What to submit: For both of the following exercises you are expected to submit a WAR file that can be placed in the webapps folder of Tomcat and run automatically. Inside the file you should also include your source code.
For this exercise you are allowed (and expected) to re-use your code for Paint. Alternatively, you can use the code posted on the class web page.
The objective of this exercise is to create a cooperative drawing application. You will program a web site on which more than one users may connect simultaneously. All connected users will see an interface similar to that of the drawing program of previous homeworks. The difference is that the picture being edited will be shared, that is, any change made by one user must become automatically visible to the others.
To achieve this you need to program both a server-side and a client-side application. The two will communicate asychronously to periodically update the shown picture for each user.
Requirements:
Advice: you already have a version of the drawing program that can "understand" a drawing's description in an XML format. It will therefore be easier to program the server side to periodically send the description of the current image to the client using this XML format.
For this exercise you need to develop a web version of the Pong game you have already written in javascript.

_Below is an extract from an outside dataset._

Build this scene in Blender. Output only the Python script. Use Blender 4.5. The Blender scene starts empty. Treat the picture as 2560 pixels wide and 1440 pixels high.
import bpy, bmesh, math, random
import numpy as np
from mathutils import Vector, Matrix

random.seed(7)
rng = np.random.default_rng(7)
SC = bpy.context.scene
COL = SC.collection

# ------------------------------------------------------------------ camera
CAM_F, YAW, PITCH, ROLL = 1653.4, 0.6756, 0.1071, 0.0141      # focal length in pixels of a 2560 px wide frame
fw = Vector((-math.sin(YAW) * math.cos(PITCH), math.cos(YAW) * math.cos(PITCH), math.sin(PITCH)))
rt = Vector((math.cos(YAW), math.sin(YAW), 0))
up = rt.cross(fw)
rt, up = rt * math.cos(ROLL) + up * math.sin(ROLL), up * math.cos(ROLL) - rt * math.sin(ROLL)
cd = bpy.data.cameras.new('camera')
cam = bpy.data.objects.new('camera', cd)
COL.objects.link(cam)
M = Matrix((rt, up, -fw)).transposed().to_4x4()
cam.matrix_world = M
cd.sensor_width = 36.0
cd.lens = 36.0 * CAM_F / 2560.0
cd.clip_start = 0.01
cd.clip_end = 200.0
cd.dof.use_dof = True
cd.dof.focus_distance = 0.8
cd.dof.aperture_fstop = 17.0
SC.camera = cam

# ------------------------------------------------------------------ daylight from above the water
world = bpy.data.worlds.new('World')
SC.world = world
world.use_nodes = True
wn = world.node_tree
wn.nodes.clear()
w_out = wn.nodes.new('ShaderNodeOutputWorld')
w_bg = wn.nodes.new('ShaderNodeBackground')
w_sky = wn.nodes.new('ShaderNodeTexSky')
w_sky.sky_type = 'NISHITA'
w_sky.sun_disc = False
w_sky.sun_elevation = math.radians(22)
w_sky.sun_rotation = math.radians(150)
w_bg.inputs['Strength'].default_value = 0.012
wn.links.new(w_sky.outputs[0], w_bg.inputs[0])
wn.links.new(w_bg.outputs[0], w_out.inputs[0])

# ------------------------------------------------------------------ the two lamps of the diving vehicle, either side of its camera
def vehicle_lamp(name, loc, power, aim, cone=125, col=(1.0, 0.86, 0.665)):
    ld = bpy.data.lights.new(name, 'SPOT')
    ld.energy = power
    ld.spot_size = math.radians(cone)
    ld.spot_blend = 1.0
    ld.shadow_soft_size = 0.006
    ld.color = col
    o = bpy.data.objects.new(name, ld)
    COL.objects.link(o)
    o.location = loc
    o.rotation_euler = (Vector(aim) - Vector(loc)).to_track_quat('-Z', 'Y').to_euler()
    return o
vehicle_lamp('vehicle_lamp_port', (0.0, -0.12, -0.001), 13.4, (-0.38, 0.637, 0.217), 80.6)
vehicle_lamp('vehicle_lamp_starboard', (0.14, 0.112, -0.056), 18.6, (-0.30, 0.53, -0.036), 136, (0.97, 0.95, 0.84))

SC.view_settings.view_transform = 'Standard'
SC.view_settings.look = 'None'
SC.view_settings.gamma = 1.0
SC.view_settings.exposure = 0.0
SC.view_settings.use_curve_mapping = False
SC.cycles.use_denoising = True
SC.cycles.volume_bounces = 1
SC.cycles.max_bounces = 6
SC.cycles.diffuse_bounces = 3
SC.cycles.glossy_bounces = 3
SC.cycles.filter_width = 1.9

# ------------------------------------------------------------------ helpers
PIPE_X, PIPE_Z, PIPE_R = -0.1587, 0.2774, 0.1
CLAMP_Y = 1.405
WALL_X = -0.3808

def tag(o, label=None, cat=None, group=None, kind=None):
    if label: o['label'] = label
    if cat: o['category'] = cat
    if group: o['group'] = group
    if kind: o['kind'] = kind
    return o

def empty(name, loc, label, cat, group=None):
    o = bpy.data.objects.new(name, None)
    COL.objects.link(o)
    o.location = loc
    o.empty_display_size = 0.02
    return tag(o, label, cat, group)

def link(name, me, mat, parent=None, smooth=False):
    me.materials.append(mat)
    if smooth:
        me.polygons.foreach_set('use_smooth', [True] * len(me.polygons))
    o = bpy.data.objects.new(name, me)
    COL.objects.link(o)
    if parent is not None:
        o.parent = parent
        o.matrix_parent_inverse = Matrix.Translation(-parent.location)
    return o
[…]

You must now build a server-side app to which users can connect and play online. Each connected user can decide which of the two paddles to control. Play is to be done using the left and right arrow keys.
Advice: you have already programmed a version of Pong. Probably, you are storing the game state (positions of paddles, ball speed and position, etc.) in some large global object. The state of this object must now be moved to the server side. The client will then communicate with the server periodically to receive updates on the current state.
Advice2: You will probably need to program the server side to periodically advance the game state. In javascript we achieve this with the setInterval function. In Java, the standard way to do this is to use the Timer class.